To Paul, believers are to glorify God with their bodies. Glorifying God with our bodies means the way we care for the body, the way we dress the body, the places we take the body, and the deeds we do in the body are all to honour God.

Conclusion and Application

It is obvious in contemporary times that the issue of immorality is a sensitive and thorny one. Its sensitivity is due to the cultural changes that seem to see sexual immorality as normal. In contemporary times, there appears to be a shameless increase in sexual sins. Timothy 3:5 had already warned us that immorality will be associated with believers and not only the people of the world in the end times. The attitude of the world is, “Everybody’s doing it, so why be different?” To Paul, however, sexual sins are sins against the Lord (who purchased our bodies), against the Spirit (who indwells our bodies) and against ourselves (1 Cor 6:18).

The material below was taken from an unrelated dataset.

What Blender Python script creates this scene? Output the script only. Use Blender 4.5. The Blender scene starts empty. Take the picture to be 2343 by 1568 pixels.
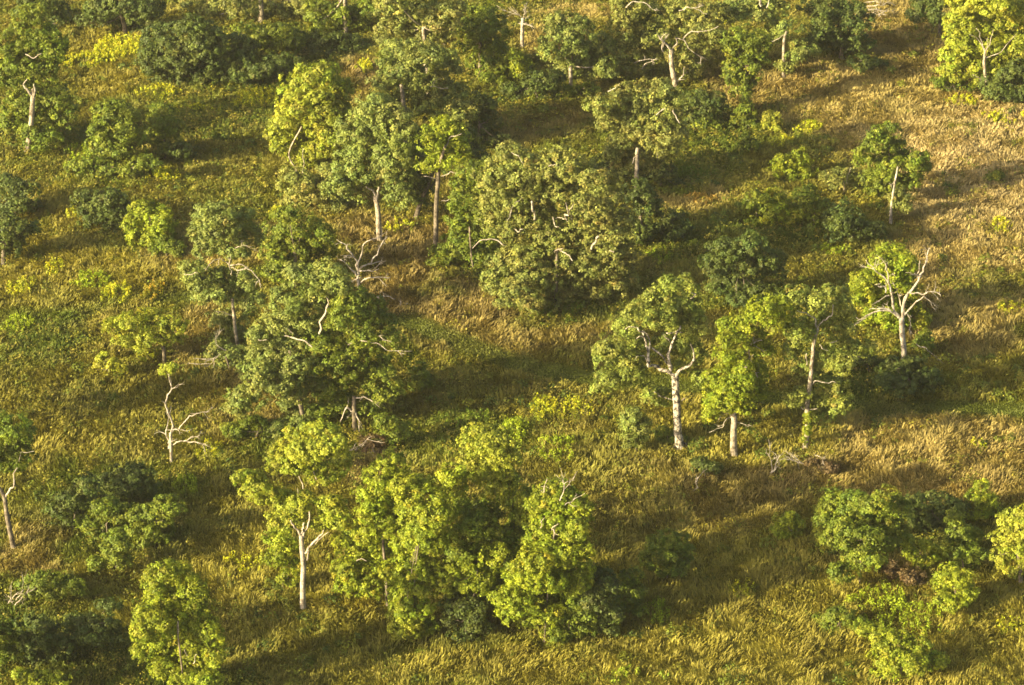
import bpy, math
import numpy as np

# ------------------------------------------------------------------ camera, sky, sun, exposure
scene = bpy.context.scene
COL = scene.collection
W, H, F = 2342.0, 1568.0, 5787.0            # working frame used to survey the place
PITCH = math.radians(28.0)
CAM_H = 110.0
cam_d = bpy.data.cameras.new("camera")
cam_d.sensor_width = 36.0
cam_d.lens = 36.0 * F / W
cam_d.clip_start = 1.0
cam_d.clip_end = 9000.0
cam = bpy.data.objects.new("camera", cam_d)
cam.location = (0, 0, CAM_H)
cam.rotation_euler = (math.pi / 2 - PITCH, 0, 0)
COL.objects.link(cam)
scene.camera = cam

SUN_EL = math.radians(20.0)
SUN_DIR = math.radians(28.0)                # shadows run right and away, this far from +X towards +Y
world = bpy.data.worlds.new("World")
scene.world = world
world.use_nodes = True
wn = world.node_tree
bg = wn.nodes["Background"]
sky = wn.nodes.new("ShaderNodeTexSky")
sky.sky_type = 'NISHITA'
sky.sun_disc = False
sky.sun_elevation = SUN_EL
sky.sun_rotation = math.atan2(-math.cos(SUN_DIR), -math.sin(SUN_DIR)) % (2 * math.pi)
sky.dust_density = 7.0
sky.ozone_density = 0.6
wn.links.new(sky.outputs[0], bg.inputs[0])
bg.inputs[1].default_value = 0.105
sun_d = bpy.data.lights.new("sun", 'SUN')
sun_d.energy = 5.0
sun_d.angle = math.radians(0.5)
sun_d.color = (1.0, 0.83, 0.48)
sun = bpy.data.objects.new("sun", sun_d)
COL.objects.link(sun)
from mathutils import Vector
ldir = Vector((math.cos(SUN_DIR) * math.cos(SUN_EL), math.sin(SUN_DIR) * math.cos(SUN_EL), -math.sin(SUN_EL)))
sun.rotation_euler = ldir.to_track_quat('-Z', 'Y').to_euler()
sun.location = (-150, 0, 150)

vs = scene.view_settings
vs.view_transform = 'Standard'
vs.look = 'None'
vs.exposure = 1.42
vs.gamma = 1.0
cy = scene.cycles
cy.max_bounces = 5
cy.diffuse_bounces = 3
cy.transmission_bounces = 3
cy.glossy_bounces = 1
cy.use_denoising = True
cy.filter_width = 1.6
cy.caustics_reflective = False
cy.caustics_refractive = False

# ------------------------------------------------------------------ noise, terrain, survey helpers
def _hash(ix, iy, iz, seed):
    h = (ix.astype(np.int64) * 374761393 + iy.astype(np.int64) * 668265263 + iz.astype(np.int64) * 2147483647 + seed * 974711) & 0xFFFFFFFF
    h = ((h ^ (h >> 13)) * 1274126177) & 0xFFFFFFFF
    h = h ^ (h >> 16)
    return (h & 0xFFFFFF) / float(0xFFFFFF) * 2 - 1

def noise3(x, y, z, seed=0):
    x, y, z = np.broadcast_arrays(np.asarray(x, float), np.asarray(y, float), np.asarray(z, float))
    fx, fy, fz = np.floor(x), np.floor(y), np.floor(z)
    ux, uy, uz = x - fx, y - fy, z - fz
    ux, uy, uz = [u * u * (3 - 2 * u) for u in (ux, uy, uz)]
    r = 0
    for a in (0, 1):
        for b in (0, 1):
            for c in (0, 1):
                w = (ux if a else 1 - ux) * (uy if b else 1 - uy) * (uz if c else 1 - uz)
                r = r + w * _hash(fx + a, fy + b, fz + c, seed)
    return r

def noise2(x, y, seed=0):
    x, y = np.broadcast_arrays(np.asarray(x, float), np.asarray(y, float))
    fx, fy = np.floor(x), np.floor(y)
    ux, uy = x - fx, y - fy
    ux, uy = [u * u * (3 - 2 * u) for u in (ux, uy)]
    r = 0
    zero = np.zeros_like(fx)
    for a in (0, 1):
        for b in (0, 1):
            r = r + (ux if a else 1 - ux) * (uy if b else 1 - uy) * _hash(fx + a, fy + b, zero, seed)
    return r

def fbm2(x, y, seed=0, oct=3):
    r, a, t = 0, 1.0, 0
    for o in range(oct):
        r = r + a * noise2(np.asarray(x) * 2 ** o, np.asarray(y) * 2 ** o, seed + 17 * o)
        t += a
        a *= 0.55
    return r / t

def hgt(x, y):
    x = np.asarray(x, float); y = np.asarray(y, float)
    f = np.exp(-((np.maximum(0, np.abs(x) - 110) / 60) ** 2)) * np.exp(-((np.maximum(0, np.abs(y - 225) - 140) / 80) ** 2))
    return f * (0.7 * noise2(x / 28, y / 28, 3) + 0.22 * noise2(x / 7, y / 7, 5) + 0.10 * noise2(x / 2.2, y / 2.2, 6))

CP, SP = math.cos(PITCH), math.sin(PITCH)
def ray(px, py):
    a = (px - W / 2) / F
    b = -(py - H / 2) / F
    return np.array([a, CP + b * SP, -SP + b * CP])

def G(px, py):
    """ground point seen at a survey position"""
    d = ray(px, py)
    z = 0.0
    for _ in range(6):
        t = (z - CAM_H) / d[2]
        z = float(hgt(t * d[0], t * d[1]))
    return np.array([t * d[0], t * d[1], z])

def P(px, py, Y):
    d = ray(px, py)
    t = Y / d[1]
    return np.array([t * d[0], Y, CAM_H + t * d[2]])

def project(x, y, z):
    dx, dy, dz = x, y, z - CAM_H
    depth = dy * CP - dz * SP
    return W / 2 + F * dx / depth, H / 2 - F * (dy * SP + dz * CP) / depth

FR = {'A1': (0, 0, .3614), 'A2': (756, 0, .3614), 'A3': (1495, 0, .3614), 'A4': (0, 514, .3614), 'A5': (756, 514, .3614), 'A6': (1495, 514, .3614),
      'A7': (0, 1023.4, .3614), 'A8': (756, 1023.4, .3614), 'A9': (1495, 1023.4, .3614), 'B1': (1330.7, 604.9, .2892), 'B2': (514, 967.8, .2894), 'B3': (1028.3, 302.4, .2892), 'D': (0, 0, 1)}
def q(fr, *pts):
    ox, oy, k = FR[fr]
    return [(ox + x * k, oy + y * k) for x, y in pts]

# ------------------------------------------------------------------ materials
def new_mat(name):
    m = bpy.data.materials.new(name)
    m.use_nodes = True
    nt = m.node_tree
    nt.nodes.clear()
    out = nt.nodes.new("ShaderNodeOutputMaterial")
    return m, nt, out

def leaf_material(name, trans=0.35, rough=0.55, spec=0.25):
    m, nt, out = new_mat(name)
    at = nt.nodes.new("ShaderNodeAttribute"); at.attribute_name = "tint"
    p = nt.nodes.new("ShaderNodeBsdfPrincipled")
    p.inputs["Roughness"].default_value = rough
    p.inputs["Specular IOR Level"].default_value = spec
    t = nt.nodes.new("ShaderNodeBsdfTranslucent")
    mx = nt.nodes.new("ShaderNodeMixShader"); mx.inputs[0].default_value = trans
    g = nt.nodes.new("ShaderNodeMix"); g.data_type = 'RGBA'; g.blend_type = 'MULTIPLY'; g.inputs[0].default_value = 1.0
    g.inputs[7].default_value = (1.25, 1.2, 0.55, 1)
    nt.links.new(at.outputs["Color"], p.inputs["Base Color"])
    nt.links.new(at.outputs["Color"], g.inputs[6])
    nt.links.new(g.outputs[2], t.inputs["Color"])
    nt.links.new(p.outputs[0], mx.inputs[1]); nt.links.new(t.outputs[0], mx.inputs[2])
    nt.links.new(mx.outputs[0], out.inputs[0])
    return m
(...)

Moreover, issues of sexual sins are sensitive due to the positions on the subject the worldwide Church in that some churches and denominations have no problem with sexual issues such as same-sex marriages and sex outside marriages. Immorality is also a sensitive personality due to the fact many believers have personal past issues with its associated dimension of guilt.

Paul encourages believers to be careful about the issue of immorality in his view that immorality has a dimension of partaking in the Kingdom of God, that our bodies are united with Christ in our bodies and that Christ has bought us with a price. Believers are therefore called up to flee from sexual immorality and thus to honour God with their bodies.